WHAT YOU WILL DO: Starting with the first line of the data below, copy each line up to and including the one containing "struct(bb.out('baseboard_pantry', M_TRIM))". Pictures stay out.

= = = = =

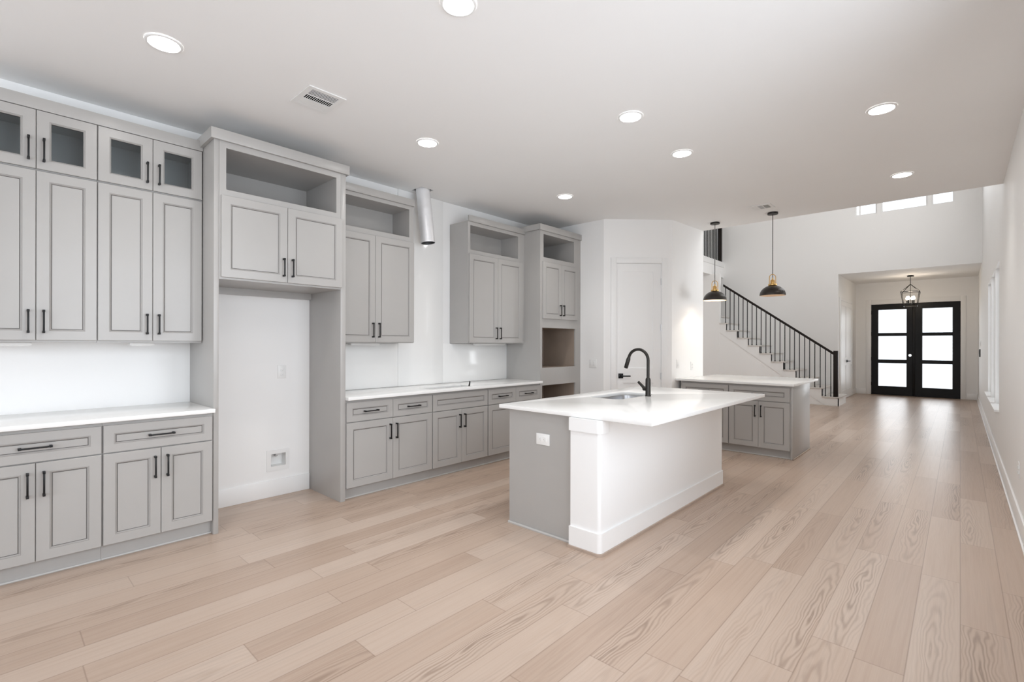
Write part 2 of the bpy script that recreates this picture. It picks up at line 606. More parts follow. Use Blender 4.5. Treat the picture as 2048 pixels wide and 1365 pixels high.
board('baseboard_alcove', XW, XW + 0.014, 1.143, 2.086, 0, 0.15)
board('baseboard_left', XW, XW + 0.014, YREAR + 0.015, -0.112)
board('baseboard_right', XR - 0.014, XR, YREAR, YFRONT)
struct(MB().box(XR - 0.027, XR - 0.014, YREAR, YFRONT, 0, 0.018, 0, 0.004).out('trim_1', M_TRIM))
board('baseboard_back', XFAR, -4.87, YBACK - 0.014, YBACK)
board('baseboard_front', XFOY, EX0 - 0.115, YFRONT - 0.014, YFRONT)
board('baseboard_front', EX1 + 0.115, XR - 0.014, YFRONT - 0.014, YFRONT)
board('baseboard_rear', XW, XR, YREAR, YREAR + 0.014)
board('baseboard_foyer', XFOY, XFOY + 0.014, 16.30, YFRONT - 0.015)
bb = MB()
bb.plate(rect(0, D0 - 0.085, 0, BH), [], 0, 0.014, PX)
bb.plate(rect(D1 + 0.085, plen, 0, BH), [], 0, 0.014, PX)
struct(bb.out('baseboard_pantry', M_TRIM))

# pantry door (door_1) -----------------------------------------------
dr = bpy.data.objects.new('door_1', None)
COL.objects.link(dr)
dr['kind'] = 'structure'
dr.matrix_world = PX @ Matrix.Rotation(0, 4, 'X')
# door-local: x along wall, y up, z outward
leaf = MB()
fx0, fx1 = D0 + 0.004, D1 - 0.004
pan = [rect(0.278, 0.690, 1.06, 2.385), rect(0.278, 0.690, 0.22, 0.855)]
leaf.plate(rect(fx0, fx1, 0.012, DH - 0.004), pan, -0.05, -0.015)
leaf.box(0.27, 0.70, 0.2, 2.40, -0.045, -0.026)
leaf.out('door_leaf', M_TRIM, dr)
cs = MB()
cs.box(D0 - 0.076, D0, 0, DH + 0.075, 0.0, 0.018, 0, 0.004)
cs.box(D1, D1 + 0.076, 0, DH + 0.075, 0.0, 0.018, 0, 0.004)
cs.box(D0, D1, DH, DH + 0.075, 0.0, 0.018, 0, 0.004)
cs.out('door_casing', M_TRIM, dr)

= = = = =

ANSWER FOR THIS EXERCISE:
Write part 2 of the bpy script that recreates this picture. It picks up at line 606. More parts follow. Use Blender 4.5. Treat the picture as 2048 pixels wide and 1365 pixels high.
board('baseboard_alcove', XW, XW + 0.014, 1.143, 2.086, 0, 0.15)
board('baseboard_left', XW, XW + 0.014, YREAR + 0.015, -0.112)
board('baseboard_right', XR - 0.014, XR, YREAR, YFRONT)
struct(MB().box(XR - 0.027, XR - 0.014, YREAR, YFRONT, 0, 0.018, 0, 0.004).out('trim_1', M_TRIM))
board('baseboard_back', XFAR, -4.87, YBACK - 0.014, YBACK)
board('baseboard_front', XFOY, EX0 - 0.115, YFRONT - 0.014, YFRONT)
board('baseboard_front', EX1 + 0.115, XR - 0.014, YFRONT - 0.014, YFRONT)
board('baseboard_rear', XW, XR, YREAR, YREAR + 0.014)
board('baseboard_foyer', XFOY, XFOY + 0.014, 16.30, YFRONT - 0.015)
bb = MB()
bb.plate(rect(0, D0 - 0.085, 0, BH), [], 0, 0.014, PX)
bb.plate(rect(D1 + 0.085, plen, 0, BH), [], 0, 0.014, PX)
struct(bb.out('baseboard_pantry', M_TRIM))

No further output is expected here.